De là à dire que cet arrêt, instituant un véritable travail de formulation des sanctions applicables aux partenaires sociaux, voire une refonte complète des Conventions collective, puisse être applicable aux contrats de travail, il n’y a qu’une frontière mince à franchir. En effet, si une sanction trop imprécise est annulée pour une Convention collective, rien n’empêche la juridiction du travail d’en faire de même concernant une sanction trop imprécise rédigée dans un contrat de travail. Le travail de formulation n’est donc pas seulement applicable aux partenaires sociaux. Une attention toute particulière devra être apportée par l’employeur, lors de la rédaction du contrat de travail, à l’échelle des sanctions qu’il veut voir appliquer en cas de faute de son salarié. Néanmoins, le principe de précaution reste de mise puisqu’une formulation trop précise ou trop particulière des fautes et des sanctions applicables risque également d’enfermer le pouvoir disciplinaire de l’employeur plus que de raison et ainsi le limiter dans son choix de la sanction qu’il souhaite prononcer.

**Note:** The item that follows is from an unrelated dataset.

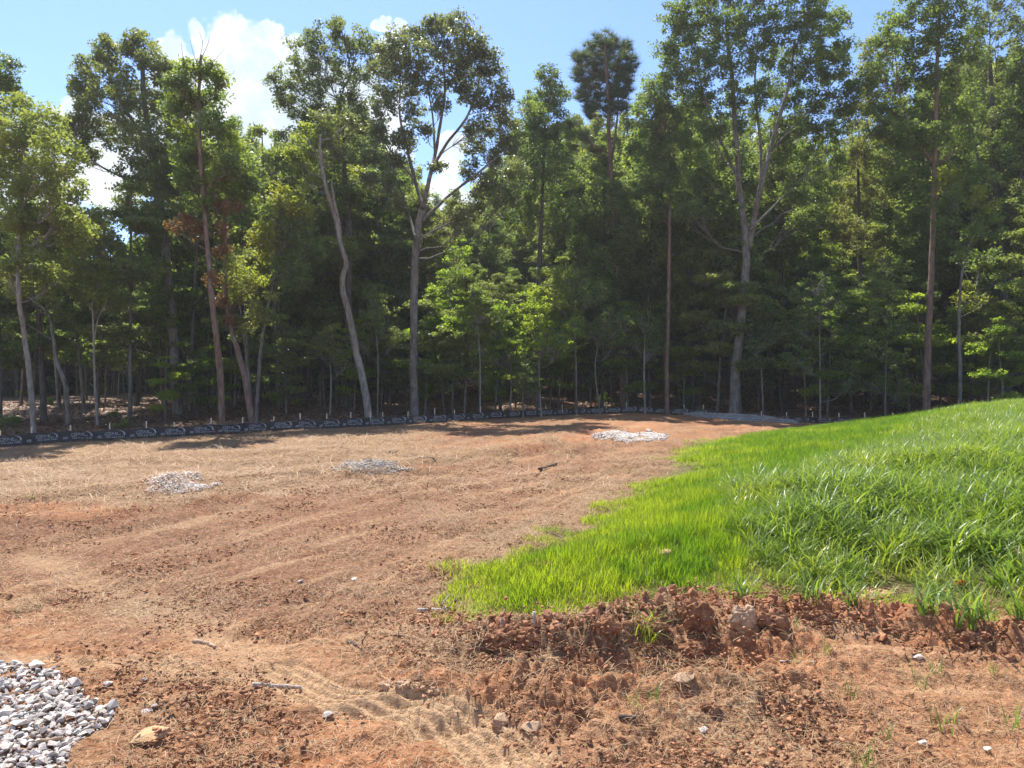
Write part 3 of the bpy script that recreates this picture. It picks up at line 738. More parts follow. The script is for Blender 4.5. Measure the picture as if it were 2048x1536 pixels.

De surcroit, il est à noter que le Code du travail prévoit uniquement quelques sanctions disciplinaires applicables stricto sensu, notamment la mise à pied à titre conservatoire et le licenciement. Or, là encore, par application de cette nouvelle jurisprudence, tout porte à croire qu’une autre sanction que celles précitées, qui ne serait pas prévue par le contrat de travail ou la Convention collective, contreviendrait au principe de légalité. Faut-il dès lors penser que seul le licenciement puisse désormais être prononcé dans le cas où ni le contrat de travail, ni la Convention collective, ne prévoient de sanction ? Il est permis d’en douter puisque cette interprétation reviendrait à mettre un terme à un principe bien établi qui veut que l’employeur puisse appliquer une mesure plus favorable que celle prévue par la loi. Néanmoins, la jurisprudence mérite d’être précisée et nous ne manquerons pas de vous faire part des nouvelles décisions à ce sujet.